Professor Stafford Griffith, of the University of the West Indies (UWI) and Director of CCET at the Mona Campus, Jamaica , certified the entity.

He noted that the objective of the programme is to upgrade the skills of classroom teachers so that they will be effective reading instructors in the primary grades of one to three.

Guyana 's launch coincides with the beginning of the second phase of CCET in the Caribbean . The first phase began in September 2002 and ended in September 2006.

The current phase began in October 2006 and will conclude in September 2009.

The project is the fruition of an initiative launched by US President, George W. Bush through which three centres - the Andean Region, Central America and the Dominican Republic , and the Caribbean - were established to achieve universal literacy.

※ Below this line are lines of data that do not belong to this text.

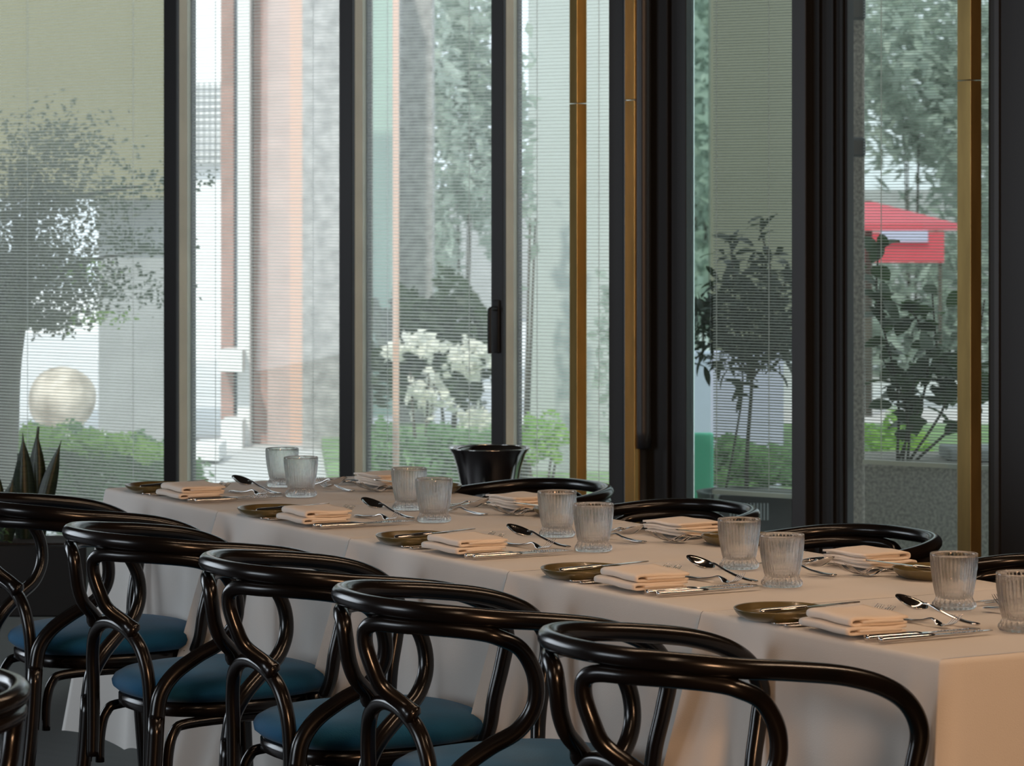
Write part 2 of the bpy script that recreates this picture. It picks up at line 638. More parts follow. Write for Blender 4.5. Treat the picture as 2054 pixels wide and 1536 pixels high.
# ------------------------------------------------------------------ chairs
def make_chair(label, group):
    t = thing('bentwood_armchair', label, 'chair', group=group)
    w = M['wood']
    def fit(p):
        x, y, z = p[:3]
        q = min(1, max(0, (-y - .05) / .32))
        x2 = x * .845
        y2 = y + .036 * q + .017 * q * (x / .25) ** 2 - .035 * min(1, max(0, y / .2))
        return (x2, y2, z + .003) + tuple(p[3:])
    half = [(0, -.368, .775), (.10, -.360, .775), (.185, -.325, .773), (.245, -.262, .768), (.277, -.18, .760),
            (.288, -.08, .752), (.289, .03, .738), (.289, .12, .716), (.287, .178, .685), (.284, .205, .640),
            (.280, .197, .585), (.273, .180, .520), (.266, .172, .465), (.246, .165, .428)]
    rads = [.0165, .0165, .0165, .0165, .0165, .0165, .0165, .0165, .0165, .016, .0155, .015, .0145, .014]
    r_ = [(x, y, z, q) for (x, y, z), q in zip(half, rads)]
    l_ = [(-x, y, z, q) for (x, y, z, q) in r_[:0:-1]]
    tubeobj('top_rail', [fit(p) for p in l_ + r_], w, t, n=7, seg=14)
    for s in (-1, 1):
        pts = [(.116, -.284, .576, .012), (.112, -.289, .581, .0185), (.105, -.295, .588, .0175), (.094, -.306, .601, .0145),
               (.072, -.338, .628, .0145), (.064, -.355, .662, .0145), (.053, -.366, .703, .0145), (.062, -.368, .732, .0145),
               (.098, -.360, .744, .0145), (.155, -.336, .745, .0145), (.215, -.290, .744, .0145), (.262, -.225, .738, .0145),
               (.281, -.187, .729, .0145), (.284, -.137, .707, .0145), (.281, -.102, .660, .0148), (.272, -.098, .606, .015),
               (.254, -.127, .562, .0155), (.228, -.180, .532, .016), (.207, -.232, .496, .0165), (.199, -.264, .455, .017),
               (.198, -.275, .405, .0175)]
        tubeobj('arm_loop', [fit((s * x, y, z, q)) for x, y, z, q in pts], w, t, n=6, seg=12)
        tubeobj('leg', [(s * .167, -.242, .41, .0175), (s * .169, -.252, .27, .017), (s * .174, -.272, .12, .016),
                        (s * .180, -.295, .0, .0145)], w, t, n=4, seg=12)
        tubeobj('leg', [(s * .170, .135, .43, .018), (s * .172, .142, .28, .0175), (s * .177, .155, .12, .016),
                        (s * .181, .165, .0, .014)], w, t, n=4, seg=12)
        tubeobj('side_brace', [(s * .166, -.216, .265, .010), (s * .166, -.214, .33, .011), (s * .164, -.200, .375, .011),
                               (s * .160, -.165, .390, .011), (s * .155, 0, .392, .011), (s * .155, .07, .390, .011),
                               (s * .159, .100, .372, .011), (s * .161, .110, .33, .011), (s * .161, .113, .265, .010)],
                w, t, n=5, seg=10)
    ah = [(.138, -.246, .285, .013), (.139, -.244, .36, .014), (.140, -.244, .44, .0145), (.134, -.248, .505, .0145), (.110, -.254, .553, .0145),
          (.062, -.260, .582, .0145), (0, -.262, .592, .0145)]
    tubeobj('rear_arch', ah + [(-x, y, z, q) for x, y, z, q in ah[-2::-1]], w, t, n=6, seg=12)

    def ring(bm, levels, power=2.6, seg=40):
        rings = []
        for (hx, hy, z, cy) in levels:
            rg = []
            for k in range(seg):
                a = 2 * PI * k / seg
                c, s_ = math.cos(a), math.sin(a)
                p = 2 / power
                fx = 1 - .06 * (1 - s_) / 2        # a touch narrower at the back
                rg.append(bm.verts.new((hx * fx * math.copysign(abs(c) ** p, c), cy + hy * math.copysign(abs(s_) ** p, s_), z)))
            rings.append(rg)
        for i in range(len(rings) - 1):
            for k in range(seg):
                k2 = (k + 1) % seg
                bm.faces.new((rings[i][k], rings[i][k2], rings[i + 1][k2], rings[i + 1][k]))
        bm.faces.new(rings[0][::-1]); bm.faces.new(rings[-1])
    bm = bmesh.new()
    ring(bm, [(.180, .195, .400, -.02), (.187, .202, .404, -.02), (.187, .202, .426, -.02), (.18, .19, .430, -.02)])
    link('seat_frame', bm, w, t)
    bm = bmesh.new()
    ring(bm, [(.17, .18, .428, -.01), (.194, .210, .432, -.01), (.207, .223, .443, -.01), (.209, .225, .454, -.01), (.203, .219, .465, -.01),
              (.187, .202, .475, -.01), (.155, .168, .482, -.01), (.10, .108, .487, -.01), (.04, .04, .489, -.01)])
    link('seat', bm, M['velvet'], t)
    return t


NEAR_G, FAR_G = 'bentwood armchairs along the near side of the tables', 'bentwood armchairs on the window side'
TBL = ['farthest table', 'second-farthest table', 'middle table', 'second-nearest table', 'nearest table']
near = [(.535, -.205, -.036), (1.292, -.250, .05), (1.972, -.230, -.032), (2.571, -.235, -.068), (3.25, -.200, -.05)]
nl = ['black bentwood armchair, leftmost in the near row, blue velvet seat',
      'black bentwood armchair with blue velvet seat, second from left in the near row',
      'black bentwood armchair with blue velvet seat, middle of the near row',
      'black bentwood armchair, near row, just left of the one closest to the camera',
      'black bentwood armchair closest to the near table corner, in the near row']
ch = make_chair(nl[0], NEAR_G)
ch.location = (near[0][0], near[0][1], 0)
ch.rotation_euler = (0, 0, near[0][2])
for (u, v, r), lb in list(zip(near, nl))[1:]:
    dup(ch, (u, v, 0), r, lb, NEAR_G)
fl = ['black armchair on the window side, in front of the steel wine bucket',
      'black armchair on the window side, in front of the black door frame',
      'black armchair on the window side, in front of the granite pillar',
      'black armchair on the window side, cut by the right picture edge']
for (u, v, r), lb in zip([(.35, .925, .03), (1.03, .925, 0), (1.75, .925, 0), (2.45, .925, 0)], fl):
    dup(ch, (u, v, 0), PI + r, lb, FAR_G, zs=.935)
dup(ch, (3.13, -1.765, 0), PI + .05, 'black bentwood armchair, only its arm showing at the lower left corner')


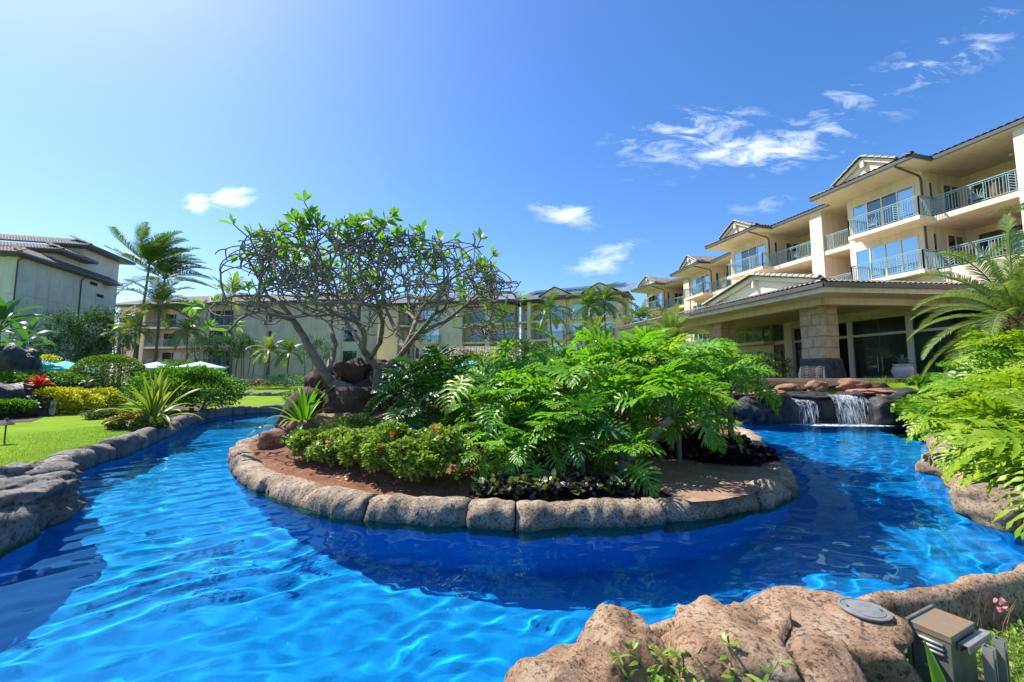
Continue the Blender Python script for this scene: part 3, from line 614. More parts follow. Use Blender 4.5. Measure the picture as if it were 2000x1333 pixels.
# low rock row across the lawn
LR = empty('rock_row', (-20, 33.5, 0), 'low row of grey rocks across the far lawn', 'rock wall')
for i, px in enumerate(np.arange(395, 590, 11.5)):
    p = D(px, 770, 33.2 + .3 * math.sin(i)); rock('stone', (p.x + 20, p.y - 33.5, .14 + .03 * (i % 3)), (.36 + .08 * (i % 2), .3, .17 + .05 * ((i * 7) % 3) / 2), M['kerb_grey'], 60 + i, 3, .2, parent=LR)
# rocks by the hedge on the left
for c, s, sd, lb in (((-19.9, 15.9, .4), (1.2, .8, .95), 81, 'dark lava rock face under the red plant at the left edge'), ((-24.0, 19.6, 1.5), (1.1, 1, 1.5), 82, 'tall dark boulder at the left edge under the big paddle leaves'),
    ((-18.9, 16.2, .25), (.55, .5, .6), 83, 'dark rock beside the yellow hedge'), ((-21.3, 19.5, 1.0), (1.0, .5, .35), 84, 'flat dark rock between the red plant and the round bush'), ((-18.9, 14.6, .1), (.5, .4, .4), 85, 'dark rock at the left edge behind the path light')):
    rock('boulder', c, s, M['wetrock'], sd, 4, .25, sq=.8, label=lb)
for px, py, s, sd, lb in ((1872, 905, (.62, .5, .30), 91, 'pale flat rock under the leaves on the right bank'), (1955, 985, (.5, .4, .28), 92, 'pale rock on the right bank nearest the camera'), (1868, 850, (.8, .5, .35), 93, 'pale rock on the right bank farthest under the leaves')):
    p = G(px, py, -.05); rock('boulder', (p.x + .15, p.y, -.1), s, M['kerb'], sd, 4, .15, sq=.8, label=lb)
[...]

The regional project implementation unit for the Caribbean centre is based at UWI's Mona campus.

The project, which is funded by the United States via the USAID programme, is anticipated to train at least 20,000 teachers throughout the various regions to reach a minimum of 650,000 students.

Within the participating countries, project execution is supported by units located in the local teacher training colleges.

Guyana 's unit is located at the Cyril Potter College of Education (CPCE) at Turkeyen, East Coast Demerara.

The launch takes the number of participating countries in the region to seven and includes Belize , Grenada , Jamaica , St. Lucia , St. Vincent and the Grenadines and Trinidad and Tobago .

In an address to the gathering of teachers and students, Minister within the Ministry of Education, Dr. Desrey Fox said that Government has committed the Education Ministry's full support to the programme which she said will bring new hope in the achievement of nationwide literacy.

Fox noted that literacy is indispensable to economic development. To date, in excess of 2,000 teachers have already been trained with over 17,000 students benefiting from the programme.

Present at the launching ceremony was US Ambassador to Guyana , Mr. David Robinson, who

noted that no job can be more important than that of teaching children to read.

Robinson advocated for facilitators to be pre-emptive in their approach to the programme since it requires a sustained commitment for it to succeed.

Minister of Education, Shaik Baksh said that the government is committed to achieving 100 per cent literacy in the country which is evident in the Basic Education Access Management System (BEAMS).

He indicated that the CCET programme has been integrated seamlessly with the BEAMS, and facilitators of the BEAMS are even learning from CCET.

The audience was entertained by the Guyana Police Force Orchestra and cultural pieces which featured Patentia Primary School 's entry at the children's mash calypso competition, the Bishops' High School choir, and two CPCE students singing a song of praise.